This Article is From Dec 11, 2019

Abhijit Banerjee 3rd Bengali To Win Nobel, Only One To Wear A Dhoti

Abhijit Banerjee wore a gold-bordered white dhoti and kurta, teamed with a black bandhgala, to receive his Nobel Prize in Economic Sciences.

Abhijit Banerjee 3rd Bengali To Win Nobel, Only One To Wear A Dhoti

Abhijit Banerjee wore a dhoti and kurta to the Nobel awards ceremony.

Abhijit Banerjee and Esther Duflo opted for traditional Indian outfits while receiving the 2019 Nobel Prize in Economic Sciences along with Michael Kremer in Sweden on Tuesday. Indian-American economist Dr Banerjee wore a gold-bordered white dhoti and kurta, teamed with a black bandhgala, to the awards ceremony at the Concert Hall in Stockholm. He is the first Bengali to opt for traditional attire at the prestigious awards ceremony.

French-American Dr Duflo, his wife, wore a blue-green saree, paired with a red blouse and a bindi. Their colleague, Dr Kremer, opted for a black suit.

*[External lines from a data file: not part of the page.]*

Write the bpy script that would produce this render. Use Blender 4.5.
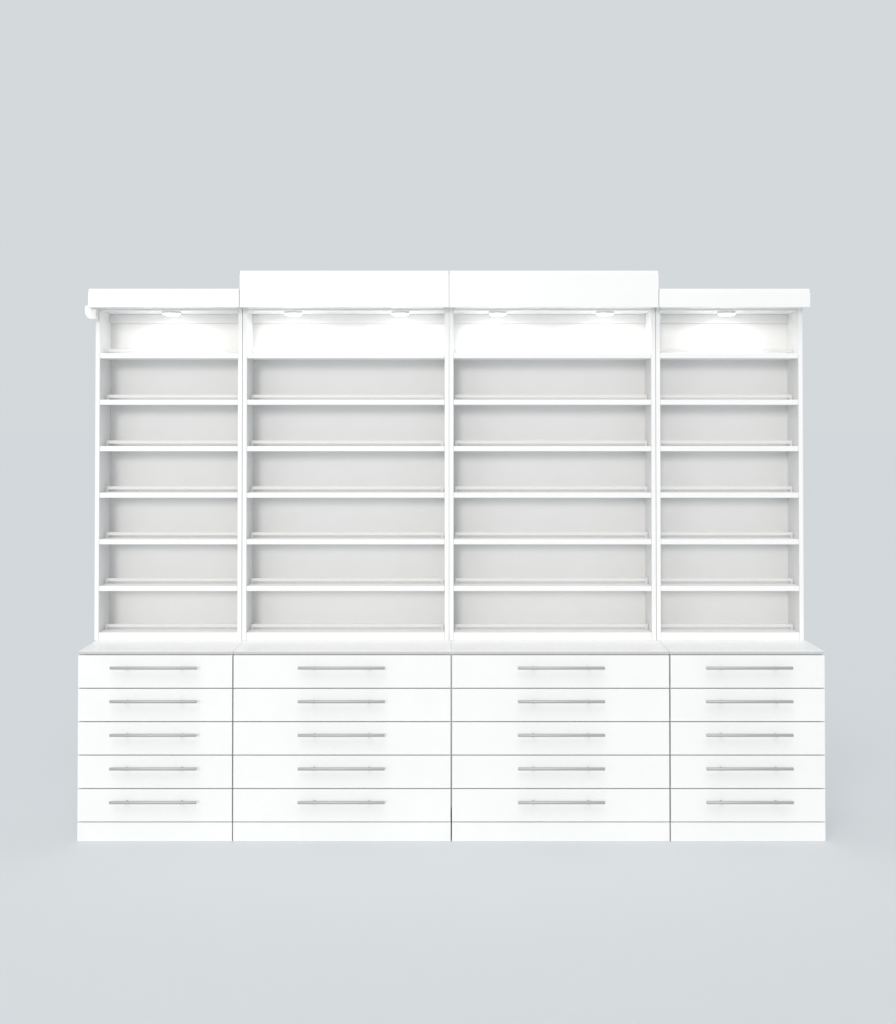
import bpy, bmesh, math, random
from mathutils import Vector, Matrix
random.seed(7)
sc = bpy.context.scene
for o in list(bpy.data.objects):
    bpy.data.objects.remove(o)
C = sc.collection

# ------------------------------------------------------------------ camera
EYE = 1.437
PITCH = math.radians(1.0)
F = 1310.0
cd = bpy.data.cameras.new('camera')
cam = bpy.data.objects.new('camera', cd); C.objects.link(cam)
cam.location = (-0.009, -4.60, EYE)
cam.rotation_euler = (math.pi/2 + PITCH, 0, 0)
cd.sensor_fit = 'AUTO'; cd.sensor_width = 36.0
cd.lens = 36.0 * F / 1024
cd.shift_y = -(82 + F*math.tan(PITCH)) / 1024
cd.clip_end = 8000
sc.camera = cam

# ------------------------------------------------------------------ world, lamps, exposure
w = bpy.data.worlds.new('World'); sc.world = w; w.use_nodes = True
bg = w.node_tree.nodes['Background']
bg.inputs['Color'].default_value = (0.655, 0.690, 0.712, 1)
bg.inputs['Strength'].default_value = 1.0
sc.view_settings.view_transform = 'Standard'; sc.view_settings.look = 'None'
sc.view_settings.exposure = 0; sc.view_settings.gamma = 1

def area(name, loc, target, size, power, col=(1, 1, 1), sizey=None):
    l = bpy.data.lights.new(name, 'AREA'); l.energy = power; l.color = col
    l.shape = 'RECTANGLE'; l.size = size; l.size_y = sizey or size
    o = bpy.data.objects.new(name, l); C.objects.link(o); o.location = loc
    o.rotation_euler = (Vector(target) - Vector(loc)).to_track_quat('-Z', 'Y').to_euler()
    return o
def sun(name, energy, col, ang, d):
    l = bpy.data.lights.new(name, 'SUN'); l.energy = energy; l.color = col; l.angle = math.radians(ang)
    o = bpy.data.objects.new(name, l); C.objects.link(o)
    o.rotation_euler = Vector(d).to_track_quat('-Z', 'Y').to_euler()
sun('front_lamp', 0.78, (1.0, 0.955, 0.905), 12, (0.16, 1.0, -0.20))
sun('high_lamp', 0.92, (1.0, 0.955, 0.905), 40, (0.12, 1.0, -1.35))
area('left_softbox', (-3.4, -4.3, 1.5), (-0.7, 0.1, 1.8), 2.0, 12, (1.0, 0.97, 0.94))

# ------------------------------------------------------------------ materials
def mat(name, col, rough=0.45, metal=0.0, var=0.012, bump=0.0, scale=6.0, spec=0.5):
    m = bpy.data.materials.new(name); m.use_nodes = True
    nt = m.node_tree; b = nt.nodes['Principled BSDF']
    b.inputs['Roughness'].default_value = rough; b.inputs['Metallic'].default_value = metal
    b.inputs['Specular IOR Level'].default_value = spec
    tc = nt.nodes.new('ShaderNodeTexCoord'); nz = nt.nodes.new('ShaderNodeTexNoise')
    nz.inputs['Scale'].default_value = scale; nz.inputs['Detail'].default_value = 4
    nt.links.new(tc.outputs['Object'], nz.inputs['Vector'])
    r = nt.nodes.new('ShaderNodeValToRGB')
    r.color_ramp.elements[0].position = 0.3; r.color_ramp.elements[1].position = 0.7
    r.color_ramp.elements[0].color = tuple(max(0, c*(1-var)) for c in col) + (1,)
    r.color_ramp.elements[1].color = tuple(min(1, c*(1+var)) for c in col) + (1,)
    nt.links.new(nz.outputs['Fac'], r.inputs['Fac']); nt.links.new(r.outputs['Color'], b.inputs['Base Color'])
    if bump:
        n2 = nt.nodes.new('ShaderNodeTexNoise'); n2.inputs['Scale'].default_value = 60
        nt.links.new(tc.outputs['Object'], n2.inputs['Vector'])
        bp = nt.nodes.new('ShaderNodeBump'); bp.inputs['Strength'].default_value = bump
        bp.inputs['Distance'].default_value = 0.002
        nt.links.new(n2.outputs['Fac'], bp.inputs['Height']); nt.links.new(bp.outputs['Normal'], b.inputs['Normal'])
    return m
M_WHITE = mat('white_melamine', (0.87, 0.87, 0.87), 0.38, bump=0.03)
M_BACK = mat('white_backboard', (0.875, 0.875, 0.87), 0.55)
M_TOP = mat('white_laminate', (0.92, 0.92, 0.92), 0.35)
M_EDGE = mat('shaded_edge_grey', (0.54, 0.55, 0.55), 0.45)  # grey carries the painted shade of the recessed countertop edge
M_CARC = mat('white_carcass', (0.84, 0.84, 0.84), 0.5)
M_STEEL = mat('brushed_steel', (0.43, 0.43, 0.425), 0.42, metal=0.35, scale=40)
M_DROP = mat('pale_blue_grey_floor', (0.691, 0.713, 0.732), 0.95, var=0.002, scale=1.0, spec=0.05)
M_RAIL = mat('frosted_acrylic', (0.88, 0.88, 0.88), 0.3); M_RAIL.node_tree.nodes['Principled BSDF'].inputs['Alpha'].default_value = 0.68
M_PUCK = mat('white_plastic', (0.85, 0.85, 0.84), 0.35)
def emit(name, col, s):
    m = bpy.data.materials.new(name); m.use_nodes = True; nt = m.node_tree
    b = nt.nodes['Principled BSDF']; b.inputs['Base Color'].default_value = (*col, 1)
    b.inputs['Emission Color'].default_value = (*col, 1); b.inputs['Emission Strength'].default_value = s
    return m
M_LENS = emit('lit_lens', (1, 1, 0.96), 6)

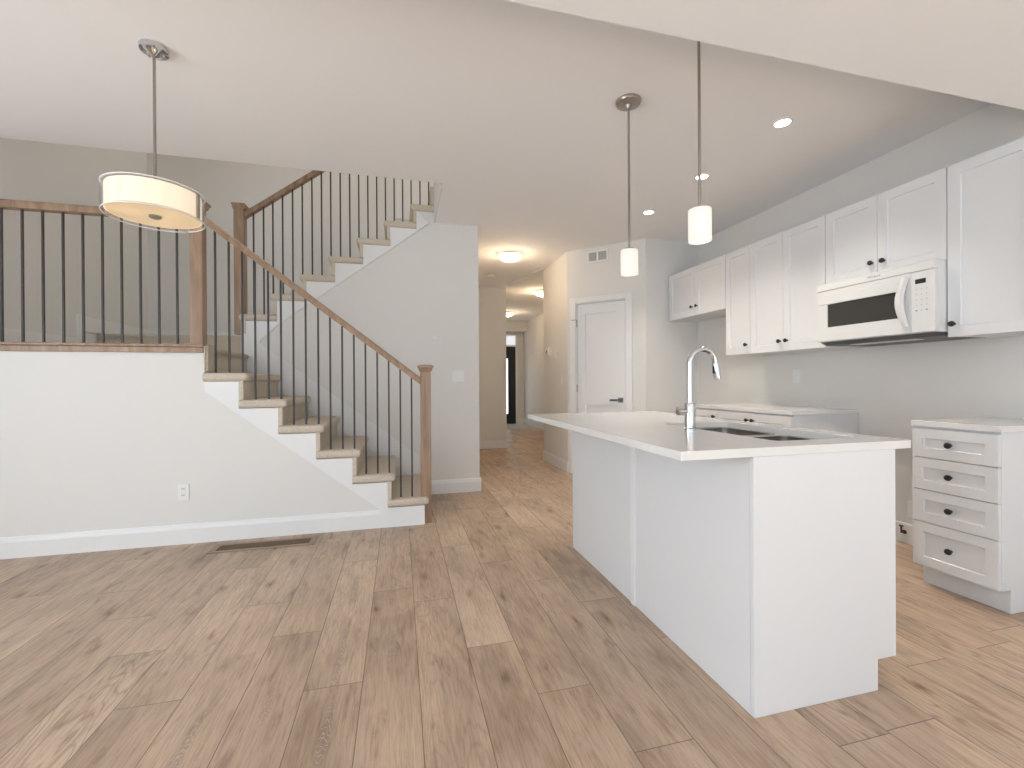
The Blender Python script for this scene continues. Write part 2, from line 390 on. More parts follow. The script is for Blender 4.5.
# profile baseboard on the front wall: thick lower, thinner cap
bm = B(); prism(bm, [(YK, 0), (YK-.015, 0), (YK-.015, .105), (YK-.008, .135), (YK, .14)], 'x', -4.0, -.15); struct('baseboard_front', bm, TRIM)
bm = B(); prism(bm, [(YW, 0), (YW-.015, 0), (YW-.015, .105), (YW-.008, .135), (YW, .14)], 'x', .2, XHL+.015); struct('baseboard_stairs', bm, TRIM)
bb('baseboard_hall_back', XHL, 1.815, 7.485, 7.5)
bb('baseboard_hall_left', XHL, XHL+.015, YW, 7.485)
bm = B(); prism(bm, [(XHR, 0), (XHR-.015, 0), (XHR-.015, .105), (XHR-.008, .135), (XHR, .14)], 'y', 5.235, 6.215); struct('baseboard_hall_right', bm, TRIM)
bb('baseboard_right', XR-.015, XR, 1.87, 2.655)
bb('baseboard_foyer_right', 3.315, 3.33, 6.2, 11.8)
bb('baseboard_foyer_front', 3.145, 3.33, 11.785, 11.8)
bm = B(); box(bm, XL, XL+.015, YK+.12, 4.53, 1.41, 1.53); box(bm, XL, XL+.018, 4.50, 4.54, 1.41, 1.735); box(bm, XL, XL+.015, 4.54, YB2, 1.60, 1.725)
struct('baseboard_stairwell_left', bm, TRIM)
bb('baseboard_stairwell_back', XL, -1.45, YB2-.015, YB2, 1.60, .12)

# stairs ------------------------------------------------------------------------------------------
lo = thing('staircase', (-.6, 4.1, 0), 'lower carpeted stair flight rising left from the wood floor to the landing', 'staircase')
# skirt board of the near side, sawtooth above and sloping below
def slope1(x): return 1.086+(x+1.355)*(.121-1.086)/(-.125+1.355)
bm = B()
pts = [(.190, 0.0), (-.151, 0.0), (-.151, .1405), (-1.355, 1.086), (-1.3605, 1.11)]
tt = [(x+.003 if i else .190, z) for i, (x, z) in enumerate(T1)][::-1]
prism(bm, pts+tt[1:] if False else pts+tt, 'y', YK-.018, YK-.0005)
obj('skirt_board', bm, TRIM, lo)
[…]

Dr Banerjee's dhoti-kurta, a nod to his Bengali origins, did not go unnoticed on Twitter. The 58-year-old was born in Kolkata and completed his MA in Economics at the Jawaharlal Nehru University in New Delhi. He went on to do a PhD in Economics at Harvard University in 1988.

Dr Banerjee is the third Bengali to have won the prestigious Nobel Prize, and the first one to wear a traditional Bengali outfit to the awards ceremony. Rabindranath Tagore, known as 'the Bard of Bengal', was awarded the Nobel Prize in Literature in 1913. He couldn't attend the ceremony in Sweden. Amartya Sen, born in Santiniketan in West Bengal, also won the Nobel Prize in Economicsin 1998. Mr Sen wore a suit to the awards ceremony.

The Nobel Prize committee shared a video of Abhijit Banerjee, Esther Duflo and Michael Kremer receiving the award  "for their experimental approach to alleviating global poverty."

"Their research is helping us fight poverty," the organisation said on its website. "The research conducted by this year's Laureates has considerably improved our ability to fight global poverty. In just two decades, their new experiment-based approach has transformed development economics, which is now a flourishing field of research."